Ma conception ne suppose donc pas une confiance naïve et acritique dans les oeuvres littéraires. Les conclusions que nous sommes capables de tirer sur le fondement de notre expérience littéraire ont besoin de l'examen critique constant de la pensée morale et politique, et des jugements des autres.
J'ai cependant, affirmé avec Smith que les structures formelles implicites dans l'expérience de la lecture littéraire nous offrent une forme de guide qui est indispensable pour tout examen ultérieur, y compris à un examen critique à propos de l'oeuvre littéraire elle même.

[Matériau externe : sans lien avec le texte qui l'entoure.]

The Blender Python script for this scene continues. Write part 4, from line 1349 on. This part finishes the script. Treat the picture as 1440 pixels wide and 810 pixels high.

Si nous ne commençons pas par la "fantaisie" et l'émerveillement devant les formes humaines qui sont sous nos yeux, avec la sympathie pour leurs souffrances et la joie devant leur bien être, si nous n'apprécions par l'importance de voir chaque personne comme un être séparé qui a une vie singulière à mener, alors notre critique des émotions pernicieuses aura peu de fondement. La lecture, comme je l'ai montré, nous offre ce fondement, et elle nous présente aussi l'attitude du spectateur impartial, essentielle pour la critique.

Page 166
Une sympathie articulée aux preuves, respectant les contraintes institutionnelles convenables, et excluant toute référence à sa propre situation, est non seulement acceptable mais bel et bien essentielle pour le jugement public. C'est précisément ce type d'émotion, l'émotion du spectateur impartial, que les oeuvres littéraires construisent pour leurs lecteurs. Ils apprennent ainsi, ce que c'est d'avoir des émotions non pas pour une "masse indifférenciée et sans visage", mais pour "des êtres humains singuliers". Cela signifie, à mon avis que les oeuvres littéraires sont ce que Smith y voyait : des constructions artificielles de certains éléments essentiels d'une norme de rationalité publique et des guides précieux pour trouver les réactions correctes.